In the map activity, sticker colors connoted its placer’s work, vacation or school locus. Most group maps showed participants vacationing to Chicago, northern Michigan and downtown Detroit.

Other activities included groups ranking which Michigan transportation policy groups and organizations had the best vision, and a how-would-you-invest-Michigan’s-transportation-budget questionnaire.

The questionnaire’s actual results, as in, what Michigan really puts its money into, disheartened most in attendance.

“I’m going to go on record and say we need to change the rules,” announced Eli Cooper to the crowd while presenting his group’s questionnaire answers.

As it stands, Michigan law states that 90 percent of funding has to go into road/bridge operations, routine road/bridge maintenance, major road/bridge rebuilding and new road construction.

The questionnaire’s remaining categories, mostly dedicated to bus and light rail developments, garnered a large sum of group monopoly money. That same category, it turns out, is allocated the remaining 10 percent of Michigan’s transportation spending.

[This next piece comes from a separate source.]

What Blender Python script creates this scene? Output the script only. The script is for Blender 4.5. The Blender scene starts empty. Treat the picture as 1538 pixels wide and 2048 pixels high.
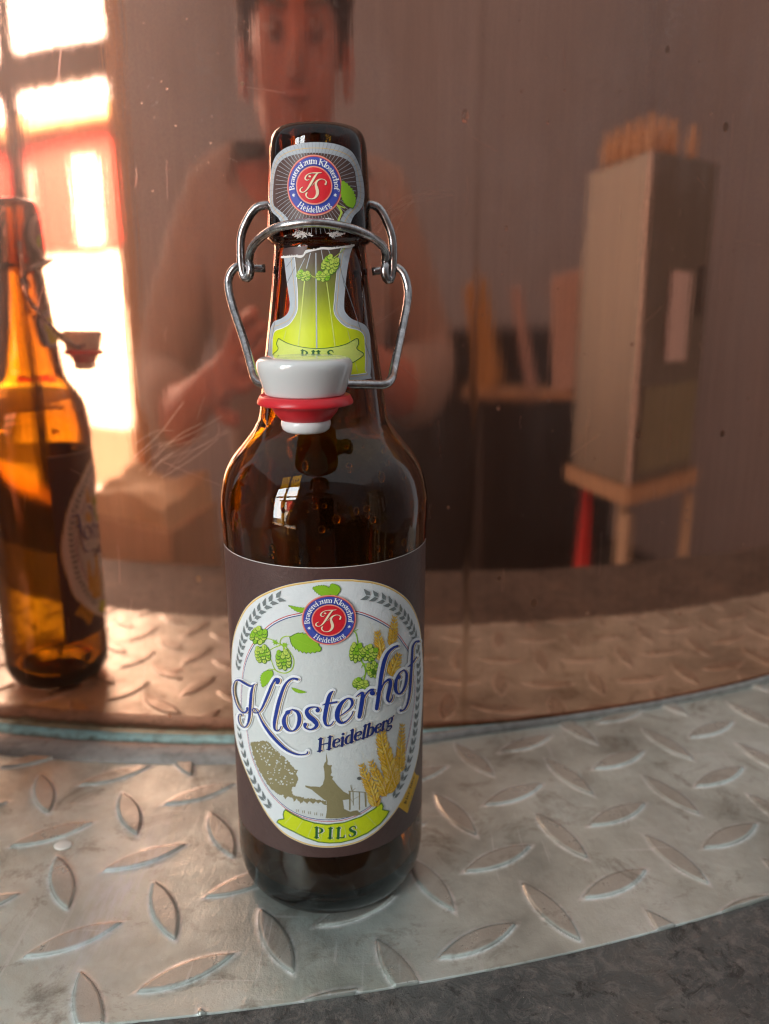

“Not a surprise," blurted one attendee.

“There should be no money for new roads until we can fix the ones we have,” said one gentleman during his group’s presentation. “We need to take care of the existent system.”

The forum, despite traces of jaded advocacy, ended on a high note when Jason Morgan, a chirpy and poindexter-ish staff member for Congressman John Dingle, announced that Michigan had just received $640,000 for preliminary studies and environmental testing for theWALLY initiative, which is for establishing commuter rail between Washtenaw and Livingston county.

For folks interested in attending upcoming Trans4m Community Forums, there are still 10 more scheduled throughout the state.